La Resistenza perfetta by Giovanni De Luna
autore:Giovanni De Luna [De Luna, Giovanni]
La lingua: ita
Format: epub
ISBN: 9788858826096
editore: Feltrinelli Editore
pubblicato: 2016-09-11T22:00:00+00:00
L’estate delle zone libere
Tra la primavera e l’estate del 1944 la situazione bellica andò evolvendosi favorevolmente con la travolgente avanzata alleata in Italia (Roma fu liberata il 4 giugno) e l’apertura del “secondo fronte” in Normandia (il 6 giugno). In montagna affluirono nuove reclute, spinte non solo dal consueto tentativo di sottrarsi ai bandi di arruolamento nelle fila di Salò (l’ultimo in ordine di tempo scadeva il 25 maggio) ma anche dall’esaltante prospettiva di una vittoria imminente. Le bande potevano contare allora su circa 70-80.000 uomini. Pur nella generale e riconosciuta incertezza che caratterizza le cifre sugli effettivi di un esercito fortemente dinamico e irregolare come quello partigiano, si può concordare con Guido Quazza che parlò di 9-10.000 combattenti nel dicembre 1943, 20-30.000 nel febbraio-marzo 1944, 70-80.000 uomini, appunto, nell’estate del 1944, 120-130.000 nei giorni immediatamente precedenti alla Liberazione, 250.000 all’indomani del 25 aprile 1945, dei quali “150.000, colorita e non sempre utile retroguardia”.22 Sono cifre che testimoniano un ordine di grandezza che, per quanto di dubbia esattezza statistica, tuttavia certificano l’andamento oscillante della lotta armata, con i rigonfiamenti e gli assottigliamenti delle bande che seguivano puntualmente le varie “fasi” attraversate dal movimento partigiano. Il passaggio dai 10.000 uomini della fine del 1943 agli 80.000 della primavera-estate 1944 era comunque un incremento notevole che comportò nuove significative scelte sul piano organizzativo.

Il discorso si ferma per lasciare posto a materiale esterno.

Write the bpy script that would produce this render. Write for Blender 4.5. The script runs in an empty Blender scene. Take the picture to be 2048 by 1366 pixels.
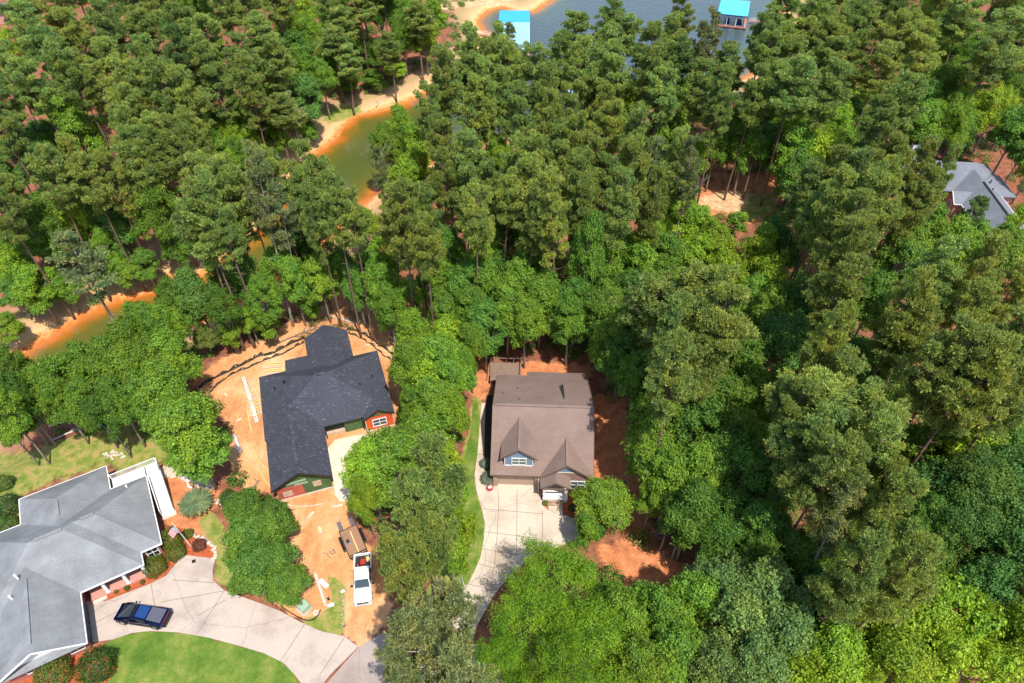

Alla maturità della Resistenza si legano, infatti, anche il processo di unificazione tra le varie formazioni di partito (il 9 giugno 1944, con l’adesione di tutte le formazioni partigiane, nacque il Corpo volontari della libertà, l’organismo garante dell’unità della lotta) e il varo di grandi unità partigiane pronte per azioni su vasta scala. La trasformazione delle bande in brigate o in divisioni segnala – anche terminologicamente – il momento in cui il modello italiano di guerra partigiana si dispiega in tutta la sua efficacia, avvicinandosi di più all’esempio jugoslavo prima richiamato e accarezzando il progetto ambizioso di impegnare l’esercito nemico in tutte le retrovie del suo fronte, dalle estreme propaggini della Valle padana fino alla Liguria. “È assolutamente necessario,” affermava il Comando generale delle Garibaldi, il 5 luglio 1944, “che non si attenda l’arrivo degli Alleati per passare all’azione. Dobbiamo accelerare la ritirata e la disfatta dei tedeschi. [...] Le unità di manovra debbono essere costituite da tutti gli elementi scelti e volontari, con un ottimo addestramento militare, in grado di colpire il nemico ovunque, con rapide puntate offensive, anche lontano dalle basi partigiane.”23 E una circolare del Cvl del 26 giugno sanciva il passaggio della lotta “dalla fase della guerriglia alla lotta di liberazione di vasti territori”.24 Fu in questo contesto che, proprio nell’estate del 1944, si registrò il diffondersi delle “zone libere”.
Affermatesi in Liguria, Piemonte, nell’Ossola, nell’Oltrepò pavese, in Emilia, in Carnia, nel Friuli orientale, le “repubbliche partigiane” effettivamente censite furono 18 e durarono da un minimo di tre settimane a un massimo di tre mesi25; al loro successo concorse l’andamento della guerra (l’offensiva angloamericana che dopo la liberazione di Roma sembrava procedere inarrestabile verso il Nord), ma soprattutto la ritrovata efficienza delle bande e l’ingrossamento dei loro reparti.